Ben Cutler, 96, Whose Bands Entertained the Society Set
January 15, 2001, Section B, Page 7 < NewYorkTimes.com >

Ben Cutler, an orchestra leader whose sounds ushered the society set from swing to rock and disco and back again, died on Jan. 5 in Bronxville, New York. He was 96.

For more than 60 years, Mr. Cutler was a fixture on the society circuit, weathering the advent of rock 'n' roll and the decline of the debutante ball. Working in all the right places, from the Persian Room at the Plaza to the roof of the Astor Hotel, Mr. Cutler was one of New York's top four society orchestra leaders, along with Lester Lanin, Meyer Davis and Bill Harrington.

With the build of a football player and the dark, aquiline looks of a matinee idol, Benjamin Crawford Cutler seemed born to take the stage. After attending the Phillips Andover Academy, he enrolled in Yale, where he earned seven varsity letters, sang in the Glee Club and the Whiffenpoofs and was inducted into the Skull and Bones society. He also taught himself to play the soprano saxophone, mimicking the sounds emanating from the room of his dorm mate, Rudy Vallee, who hoped to become a concert saxophonist.

Vallee instead became one of the great film idols of the 1920's. But after being chosen by the Yale class of 1926 as Most Versatile, Best Athlete and Most to be Admired, it was Mr. Cutler who seemed almost inevitably headed for stardom.

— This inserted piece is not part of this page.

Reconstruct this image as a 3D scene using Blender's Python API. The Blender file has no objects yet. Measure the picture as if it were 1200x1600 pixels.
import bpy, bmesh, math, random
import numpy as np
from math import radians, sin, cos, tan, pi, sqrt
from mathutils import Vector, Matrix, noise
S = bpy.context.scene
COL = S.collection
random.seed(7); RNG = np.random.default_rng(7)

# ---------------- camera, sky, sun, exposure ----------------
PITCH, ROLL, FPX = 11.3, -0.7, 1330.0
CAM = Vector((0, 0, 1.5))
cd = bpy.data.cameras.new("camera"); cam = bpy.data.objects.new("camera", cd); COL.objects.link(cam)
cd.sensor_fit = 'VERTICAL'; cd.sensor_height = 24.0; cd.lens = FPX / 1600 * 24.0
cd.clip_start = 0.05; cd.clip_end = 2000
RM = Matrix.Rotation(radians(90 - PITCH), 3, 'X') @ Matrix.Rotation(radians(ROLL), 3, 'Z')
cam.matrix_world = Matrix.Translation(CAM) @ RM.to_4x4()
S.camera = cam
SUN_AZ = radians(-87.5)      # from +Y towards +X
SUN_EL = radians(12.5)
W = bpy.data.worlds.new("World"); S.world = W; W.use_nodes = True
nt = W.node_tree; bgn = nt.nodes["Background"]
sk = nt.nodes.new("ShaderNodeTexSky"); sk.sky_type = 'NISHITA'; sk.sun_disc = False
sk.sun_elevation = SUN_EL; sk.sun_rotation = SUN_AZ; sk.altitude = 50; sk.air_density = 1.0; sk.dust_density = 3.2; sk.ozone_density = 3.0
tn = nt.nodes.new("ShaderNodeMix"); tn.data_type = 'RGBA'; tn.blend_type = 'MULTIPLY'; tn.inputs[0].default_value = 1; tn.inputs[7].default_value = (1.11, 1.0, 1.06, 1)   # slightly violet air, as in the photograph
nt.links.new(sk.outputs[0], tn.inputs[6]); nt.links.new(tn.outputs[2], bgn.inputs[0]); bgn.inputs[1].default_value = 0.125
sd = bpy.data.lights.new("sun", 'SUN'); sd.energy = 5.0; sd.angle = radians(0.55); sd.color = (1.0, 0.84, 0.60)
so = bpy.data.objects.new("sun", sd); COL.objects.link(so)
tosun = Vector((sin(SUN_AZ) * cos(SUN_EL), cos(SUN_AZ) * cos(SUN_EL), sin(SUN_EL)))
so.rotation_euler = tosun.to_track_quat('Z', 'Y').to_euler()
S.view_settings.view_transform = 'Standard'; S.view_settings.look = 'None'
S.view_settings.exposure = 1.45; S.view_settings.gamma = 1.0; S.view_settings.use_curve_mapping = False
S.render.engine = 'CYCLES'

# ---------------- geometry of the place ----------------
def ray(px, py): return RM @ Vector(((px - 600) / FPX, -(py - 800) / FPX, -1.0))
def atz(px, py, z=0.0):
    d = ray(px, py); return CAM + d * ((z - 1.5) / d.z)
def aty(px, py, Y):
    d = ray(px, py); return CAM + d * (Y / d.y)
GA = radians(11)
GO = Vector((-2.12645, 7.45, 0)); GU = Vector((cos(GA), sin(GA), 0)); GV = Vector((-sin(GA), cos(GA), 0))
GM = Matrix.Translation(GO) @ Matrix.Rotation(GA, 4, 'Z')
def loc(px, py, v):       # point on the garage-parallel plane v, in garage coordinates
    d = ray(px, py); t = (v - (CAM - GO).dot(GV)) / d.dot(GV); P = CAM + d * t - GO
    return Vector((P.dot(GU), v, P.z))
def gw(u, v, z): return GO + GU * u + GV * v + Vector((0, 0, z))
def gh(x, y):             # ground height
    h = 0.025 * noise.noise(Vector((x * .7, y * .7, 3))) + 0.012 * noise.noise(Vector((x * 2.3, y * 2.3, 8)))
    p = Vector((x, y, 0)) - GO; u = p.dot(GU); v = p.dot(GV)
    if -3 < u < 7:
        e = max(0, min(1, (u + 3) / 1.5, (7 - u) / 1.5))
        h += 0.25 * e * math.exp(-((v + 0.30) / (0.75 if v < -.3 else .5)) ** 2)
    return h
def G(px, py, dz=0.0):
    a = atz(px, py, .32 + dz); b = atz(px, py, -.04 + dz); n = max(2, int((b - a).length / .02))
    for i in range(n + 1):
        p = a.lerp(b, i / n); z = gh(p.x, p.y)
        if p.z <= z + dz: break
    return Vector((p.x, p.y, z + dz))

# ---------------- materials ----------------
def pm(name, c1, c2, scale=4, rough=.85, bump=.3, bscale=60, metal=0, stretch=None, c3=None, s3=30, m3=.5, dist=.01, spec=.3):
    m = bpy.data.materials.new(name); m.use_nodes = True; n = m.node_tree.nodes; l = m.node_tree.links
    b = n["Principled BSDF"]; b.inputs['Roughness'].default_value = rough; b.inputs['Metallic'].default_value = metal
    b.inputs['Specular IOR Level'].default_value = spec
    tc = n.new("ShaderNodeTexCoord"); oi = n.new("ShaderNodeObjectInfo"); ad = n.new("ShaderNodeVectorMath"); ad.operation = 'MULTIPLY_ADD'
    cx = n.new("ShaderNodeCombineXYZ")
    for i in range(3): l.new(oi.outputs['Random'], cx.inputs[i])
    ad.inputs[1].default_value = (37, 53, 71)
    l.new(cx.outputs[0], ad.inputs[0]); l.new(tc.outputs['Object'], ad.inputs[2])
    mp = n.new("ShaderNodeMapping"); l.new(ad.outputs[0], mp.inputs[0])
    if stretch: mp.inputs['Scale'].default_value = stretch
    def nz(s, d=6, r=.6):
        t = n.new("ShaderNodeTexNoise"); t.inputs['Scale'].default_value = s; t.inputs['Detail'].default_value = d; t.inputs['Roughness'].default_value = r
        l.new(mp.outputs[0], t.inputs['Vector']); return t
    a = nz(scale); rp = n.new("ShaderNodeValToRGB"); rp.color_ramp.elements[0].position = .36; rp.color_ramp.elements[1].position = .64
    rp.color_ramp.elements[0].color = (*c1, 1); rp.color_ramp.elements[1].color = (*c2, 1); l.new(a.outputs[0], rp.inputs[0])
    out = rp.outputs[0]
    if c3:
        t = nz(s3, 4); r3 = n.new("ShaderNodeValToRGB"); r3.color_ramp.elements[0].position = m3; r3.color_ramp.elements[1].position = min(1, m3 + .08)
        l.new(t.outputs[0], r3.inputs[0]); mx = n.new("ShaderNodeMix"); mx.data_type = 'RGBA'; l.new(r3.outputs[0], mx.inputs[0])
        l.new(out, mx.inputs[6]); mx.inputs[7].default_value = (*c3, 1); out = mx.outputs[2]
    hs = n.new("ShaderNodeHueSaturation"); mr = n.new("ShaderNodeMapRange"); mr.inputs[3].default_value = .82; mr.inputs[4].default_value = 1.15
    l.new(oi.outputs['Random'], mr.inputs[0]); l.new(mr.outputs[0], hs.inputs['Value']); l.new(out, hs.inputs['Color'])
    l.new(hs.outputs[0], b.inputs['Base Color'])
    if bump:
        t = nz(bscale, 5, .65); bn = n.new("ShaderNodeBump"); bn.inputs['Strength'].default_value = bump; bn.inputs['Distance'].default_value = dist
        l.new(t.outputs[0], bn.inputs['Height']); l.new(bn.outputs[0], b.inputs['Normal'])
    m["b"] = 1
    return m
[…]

Though some expected him to have as film career, his passions lay elsewhere. Deep down inside me, I'd always wanted to be an opera singer, he confessed.

After a brief stint in Hollywood, where he found no takers aside from a small role in a Vitaphone reel, he focused his aspirations on the musical stage.

He sang the part of Colline in a touring production of La Boheme and gave recitals at the Isabella Stewart Gardner Museum in Boston and at Town Hall in New York. On Broadway, he appeared with Joe Cook in Rain or Shine after stepping in for the lead, who had taken ill; performed the Voice of God in the Max Reinhardt-Kurt Weill production of The Eternal Road; and for five months played opposite Mary Martin in One Touch of Venus.

But growing family responsibilities and tightening finances caused Mr. Cutler to take notice of the success of his old friend Vallee.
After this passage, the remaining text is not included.